I wish they still had the old SB Wizard to track all of this. The new tracking way of saving the html file is kludgy and error prone.
It is still around.
Click here: https://www.treasurydirect.gov/BC/SBCPrice
I bought I-Bonds in April 2005 with a fixed rate portion of 1.00%. This was at a time when you could buy both paper and electronic through Treasury Direct for a maximum of $60K a year. Over the last 14 years they have averaged an annual compound rate of 3.3%. The accrued interest is not subject to the NH tax of 5% on interest and dividends. A potential downside to I bonds is their 30 year life for accruing interest. I will be 78 years old when they mature. Odds are good I could still be alive. When they mature I will be faced with having to redeem them and having a huge spike in my taxable income that year or they will sit and earn nothing. I believe the wisest choice for me would be to start unwinding my position in I-bonds slowly over the 10 years before they mature.

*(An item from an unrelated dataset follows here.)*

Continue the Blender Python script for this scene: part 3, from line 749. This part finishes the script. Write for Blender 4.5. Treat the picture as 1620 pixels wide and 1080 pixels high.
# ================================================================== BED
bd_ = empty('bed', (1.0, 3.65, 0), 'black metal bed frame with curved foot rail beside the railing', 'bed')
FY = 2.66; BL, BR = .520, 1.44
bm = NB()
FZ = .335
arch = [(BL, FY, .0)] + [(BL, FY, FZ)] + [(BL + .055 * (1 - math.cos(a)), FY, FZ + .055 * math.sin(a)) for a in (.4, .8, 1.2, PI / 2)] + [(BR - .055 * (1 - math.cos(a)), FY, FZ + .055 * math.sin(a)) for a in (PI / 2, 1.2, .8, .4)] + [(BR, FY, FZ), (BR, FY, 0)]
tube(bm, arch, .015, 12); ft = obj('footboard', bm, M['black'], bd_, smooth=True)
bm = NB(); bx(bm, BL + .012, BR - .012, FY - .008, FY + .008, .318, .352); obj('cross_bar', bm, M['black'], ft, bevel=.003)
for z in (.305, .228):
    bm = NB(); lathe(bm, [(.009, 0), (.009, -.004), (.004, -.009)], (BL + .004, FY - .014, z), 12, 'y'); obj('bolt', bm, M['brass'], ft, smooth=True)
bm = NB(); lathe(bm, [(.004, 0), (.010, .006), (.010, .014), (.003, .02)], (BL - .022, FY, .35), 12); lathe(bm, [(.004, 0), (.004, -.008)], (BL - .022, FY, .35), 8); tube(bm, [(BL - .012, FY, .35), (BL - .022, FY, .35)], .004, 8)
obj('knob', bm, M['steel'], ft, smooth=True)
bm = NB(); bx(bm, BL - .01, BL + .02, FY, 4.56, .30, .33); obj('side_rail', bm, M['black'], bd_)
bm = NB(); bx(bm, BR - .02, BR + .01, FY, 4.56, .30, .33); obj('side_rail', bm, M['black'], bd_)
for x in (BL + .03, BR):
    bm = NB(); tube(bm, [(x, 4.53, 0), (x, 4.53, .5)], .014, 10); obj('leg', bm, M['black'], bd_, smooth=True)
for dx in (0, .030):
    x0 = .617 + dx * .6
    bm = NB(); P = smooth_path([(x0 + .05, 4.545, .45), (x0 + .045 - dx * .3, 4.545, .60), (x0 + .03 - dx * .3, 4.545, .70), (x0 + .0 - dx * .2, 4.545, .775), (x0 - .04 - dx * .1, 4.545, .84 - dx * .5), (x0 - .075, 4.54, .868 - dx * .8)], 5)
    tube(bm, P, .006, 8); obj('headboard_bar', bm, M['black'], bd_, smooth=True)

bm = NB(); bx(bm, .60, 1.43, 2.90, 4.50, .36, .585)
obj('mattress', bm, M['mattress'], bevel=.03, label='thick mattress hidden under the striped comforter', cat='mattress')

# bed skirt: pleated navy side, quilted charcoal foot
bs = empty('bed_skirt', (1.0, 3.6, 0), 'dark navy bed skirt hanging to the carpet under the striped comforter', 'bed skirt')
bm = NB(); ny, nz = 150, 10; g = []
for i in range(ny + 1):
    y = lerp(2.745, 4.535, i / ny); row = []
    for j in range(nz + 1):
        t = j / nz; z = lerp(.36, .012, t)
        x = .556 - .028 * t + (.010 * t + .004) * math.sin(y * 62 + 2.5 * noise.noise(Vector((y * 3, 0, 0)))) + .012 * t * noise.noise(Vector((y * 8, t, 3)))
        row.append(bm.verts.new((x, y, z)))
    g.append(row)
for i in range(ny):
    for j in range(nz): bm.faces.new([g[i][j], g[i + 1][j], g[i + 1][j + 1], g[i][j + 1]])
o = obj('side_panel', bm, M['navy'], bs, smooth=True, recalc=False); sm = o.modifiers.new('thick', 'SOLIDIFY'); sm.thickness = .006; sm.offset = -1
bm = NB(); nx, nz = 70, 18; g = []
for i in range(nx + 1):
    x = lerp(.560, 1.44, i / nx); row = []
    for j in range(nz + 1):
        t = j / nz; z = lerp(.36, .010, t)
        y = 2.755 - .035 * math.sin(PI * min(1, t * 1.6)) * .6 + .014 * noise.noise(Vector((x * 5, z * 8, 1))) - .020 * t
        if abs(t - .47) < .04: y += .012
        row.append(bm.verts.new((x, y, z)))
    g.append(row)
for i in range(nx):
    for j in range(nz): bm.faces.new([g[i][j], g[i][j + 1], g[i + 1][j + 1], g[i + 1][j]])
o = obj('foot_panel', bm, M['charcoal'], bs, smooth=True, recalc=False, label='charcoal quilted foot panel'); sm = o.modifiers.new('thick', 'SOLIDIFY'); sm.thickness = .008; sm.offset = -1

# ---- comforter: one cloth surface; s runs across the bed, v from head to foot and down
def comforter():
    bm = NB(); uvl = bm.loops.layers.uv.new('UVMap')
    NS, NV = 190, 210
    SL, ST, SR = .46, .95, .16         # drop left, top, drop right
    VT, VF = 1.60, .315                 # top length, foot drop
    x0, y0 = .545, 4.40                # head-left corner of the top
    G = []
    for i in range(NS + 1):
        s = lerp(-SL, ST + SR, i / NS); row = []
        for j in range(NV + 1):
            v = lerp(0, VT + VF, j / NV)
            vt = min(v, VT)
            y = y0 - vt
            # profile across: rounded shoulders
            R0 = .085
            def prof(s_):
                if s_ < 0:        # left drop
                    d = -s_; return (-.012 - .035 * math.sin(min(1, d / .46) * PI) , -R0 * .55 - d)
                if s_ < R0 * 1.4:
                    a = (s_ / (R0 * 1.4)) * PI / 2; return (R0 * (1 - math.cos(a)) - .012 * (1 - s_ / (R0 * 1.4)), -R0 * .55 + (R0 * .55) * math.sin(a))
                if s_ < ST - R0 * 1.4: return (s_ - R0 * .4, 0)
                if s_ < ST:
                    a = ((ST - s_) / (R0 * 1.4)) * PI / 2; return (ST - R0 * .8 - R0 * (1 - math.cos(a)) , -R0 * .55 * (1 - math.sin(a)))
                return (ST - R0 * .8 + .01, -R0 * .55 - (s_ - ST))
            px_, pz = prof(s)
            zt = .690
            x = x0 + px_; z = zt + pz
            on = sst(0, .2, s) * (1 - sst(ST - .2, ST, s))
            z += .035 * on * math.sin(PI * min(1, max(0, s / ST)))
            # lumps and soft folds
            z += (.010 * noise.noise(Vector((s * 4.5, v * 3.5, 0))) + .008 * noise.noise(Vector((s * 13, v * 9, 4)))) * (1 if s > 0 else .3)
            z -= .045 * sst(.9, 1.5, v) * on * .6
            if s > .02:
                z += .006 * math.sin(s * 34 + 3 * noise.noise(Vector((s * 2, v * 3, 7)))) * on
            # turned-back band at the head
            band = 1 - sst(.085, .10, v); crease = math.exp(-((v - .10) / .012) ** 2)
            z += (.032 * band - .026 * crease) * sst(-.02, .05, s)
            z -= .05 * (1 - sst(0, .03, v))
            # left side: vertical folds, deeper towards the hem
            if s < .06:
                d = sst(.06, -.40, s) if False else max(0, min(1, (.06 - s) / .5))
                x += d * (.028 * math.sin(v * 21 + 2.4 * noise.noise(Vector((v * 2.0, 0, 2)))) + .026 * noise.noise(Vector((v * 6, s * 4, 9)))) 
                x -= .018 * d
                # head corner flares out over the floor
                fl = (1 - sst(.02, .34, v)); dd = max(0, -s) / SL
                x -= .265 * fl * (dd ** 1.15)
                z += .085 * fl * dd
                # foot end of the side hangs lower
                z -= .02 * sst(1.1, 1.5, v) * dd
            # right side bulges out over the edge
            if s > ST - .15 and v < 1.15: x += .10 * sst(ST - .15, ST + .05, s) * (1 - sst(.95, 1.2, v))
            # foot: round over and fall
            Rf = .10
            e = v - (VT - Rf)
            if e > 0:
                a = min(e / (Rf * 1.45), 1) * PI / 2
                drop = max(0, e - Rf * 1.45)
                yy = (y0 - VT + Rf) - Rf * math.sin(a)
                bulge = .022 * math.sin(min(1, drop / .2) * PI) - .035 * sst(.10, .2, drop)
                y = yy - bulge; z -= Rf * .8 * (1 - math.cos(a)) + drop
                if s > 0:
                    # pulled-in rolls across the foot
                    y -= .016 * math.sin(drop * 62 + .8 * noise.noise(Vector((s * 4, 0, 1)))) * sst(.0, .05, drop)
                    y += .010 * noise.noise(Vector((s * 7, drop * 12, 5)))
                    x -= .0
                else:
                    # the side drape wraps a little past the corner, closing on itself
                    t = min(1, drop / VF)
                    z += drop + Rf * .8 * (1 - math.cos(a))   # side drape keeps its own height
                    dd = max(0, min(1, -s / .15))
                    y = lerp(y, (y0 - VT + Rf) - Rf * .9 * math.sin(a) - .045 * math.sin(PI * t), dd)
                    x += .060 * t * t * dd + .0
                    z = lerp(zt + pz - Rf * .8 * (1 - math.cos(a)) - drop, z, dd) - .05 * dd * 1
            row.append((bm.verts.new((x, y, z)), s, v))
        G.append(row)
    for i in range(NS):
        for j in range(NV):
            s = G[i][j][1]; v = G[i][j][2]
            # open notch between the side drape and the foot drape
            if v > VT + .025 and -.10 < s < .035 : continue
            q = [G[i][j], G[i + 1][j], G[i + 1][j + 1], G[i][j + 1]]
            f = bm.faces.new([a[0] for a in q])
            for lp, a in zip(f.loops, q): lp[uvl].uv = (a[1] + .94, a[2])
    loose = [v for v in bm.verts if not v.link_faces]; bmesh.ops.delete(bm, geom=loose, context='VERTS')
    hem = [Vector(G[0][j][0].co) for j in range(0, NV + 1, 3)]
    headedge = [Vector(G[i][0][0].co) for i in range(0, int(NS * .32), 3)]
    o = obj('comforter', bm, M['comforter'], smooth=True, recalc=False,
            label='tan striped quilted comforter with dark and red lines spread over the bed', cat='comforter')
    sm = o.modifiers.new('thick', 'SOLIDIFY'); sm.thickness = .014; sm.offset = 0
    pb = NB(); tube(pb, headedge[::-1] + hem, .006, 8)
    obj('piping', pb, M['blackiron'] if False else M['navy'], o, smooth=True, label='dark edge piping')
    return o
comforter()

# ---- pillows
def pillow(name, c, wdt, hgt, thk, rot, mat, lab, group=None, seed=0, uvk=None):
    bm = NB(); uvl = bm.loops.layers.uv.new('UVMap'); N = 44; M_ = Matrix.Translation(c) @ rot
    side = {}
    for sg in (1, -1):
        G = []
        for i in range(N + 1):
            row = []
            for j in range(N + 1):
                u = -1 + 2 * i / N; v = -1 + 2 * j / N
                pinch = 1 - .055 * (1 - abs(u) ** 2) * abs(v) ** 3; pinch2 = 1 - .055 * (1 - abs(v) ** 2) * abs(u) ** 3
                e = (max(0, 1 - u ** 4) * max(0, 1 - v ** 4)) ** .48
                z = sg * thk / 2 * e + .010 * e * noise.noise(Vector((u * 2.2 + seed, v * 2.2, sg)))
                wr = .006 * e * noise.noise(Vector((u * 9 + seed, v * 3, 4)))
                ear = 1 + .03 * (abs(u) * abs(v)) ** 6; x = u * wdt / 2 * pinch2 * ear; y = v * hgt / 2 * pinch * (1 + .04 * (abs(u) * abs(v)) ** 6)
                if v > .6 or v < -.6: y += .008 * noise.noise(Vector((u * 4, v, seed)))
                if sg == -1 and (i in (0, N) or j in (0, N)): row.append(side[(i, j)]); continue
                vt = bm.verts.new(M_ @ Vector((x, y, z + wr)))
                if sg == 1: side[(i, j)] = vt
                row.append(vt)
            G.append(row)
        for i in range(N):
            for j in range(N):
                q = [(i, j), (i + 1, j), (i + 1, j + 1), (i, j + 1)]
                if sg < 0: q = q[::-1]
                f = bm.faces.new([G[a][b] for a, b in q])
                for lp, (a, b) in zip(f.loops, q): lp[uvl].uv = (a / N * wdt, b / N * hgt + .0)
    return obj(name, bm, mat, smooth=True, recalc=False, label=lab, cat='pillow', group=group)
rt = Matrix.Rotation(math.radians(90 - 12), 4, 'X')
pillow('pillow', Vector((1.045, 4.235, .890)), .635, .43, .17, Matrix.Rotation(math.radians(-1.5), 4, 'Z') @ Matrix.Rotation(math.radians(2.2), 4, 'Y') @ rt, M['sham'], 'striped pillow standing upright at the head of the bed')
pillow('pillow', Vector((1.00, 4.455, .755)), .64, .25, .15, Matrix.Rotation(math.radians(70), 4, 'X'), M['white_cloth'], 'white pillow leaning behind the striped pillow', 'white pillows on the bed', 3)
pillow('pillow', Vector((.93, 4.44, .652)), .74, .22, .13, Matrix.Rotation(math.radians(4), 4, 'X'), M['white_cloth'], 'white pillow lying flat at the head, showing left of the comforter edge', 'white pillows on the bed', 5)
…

I’m in a similar boat. I have some purchased in 2002. Part of me thinks I should hang on to them as long as possible as they are the best fixed-interest investment I’ve got going.
The amount of interest I could lose could end up being more than the taxes might be. Every situation is different I suppose.
I would definitely look at the accumulated gains and then look to time cashing them out in the last 5 years or so when it won’t get taxed at a higher bracket.
Keep in mind you might also have RMDs from IRAs, etc once you reach 70.5.
Don’t we all wish we could predict the future. Had I known that I-bonds would be such good investment in 2002, I would have bought more of them. Thank you for your thoughts on this (was thinking the same thing).
The only advantage to hanging on to an IRA is that it is bankruptcy protected which is something that any which one of us could face but, you’d still have your IRA.
So, I guess the IRA would be last to liquidate if it comes to this.
Many thanks again Jonathan!
Jonathan
What are your taughts today on whether to buy IBonds or stash it with Andrews 84mo CD ? I live in OR, my bracket is 12-15%. I cannot find a calculater to determine tax implications of CD vs savings w/ IBonds.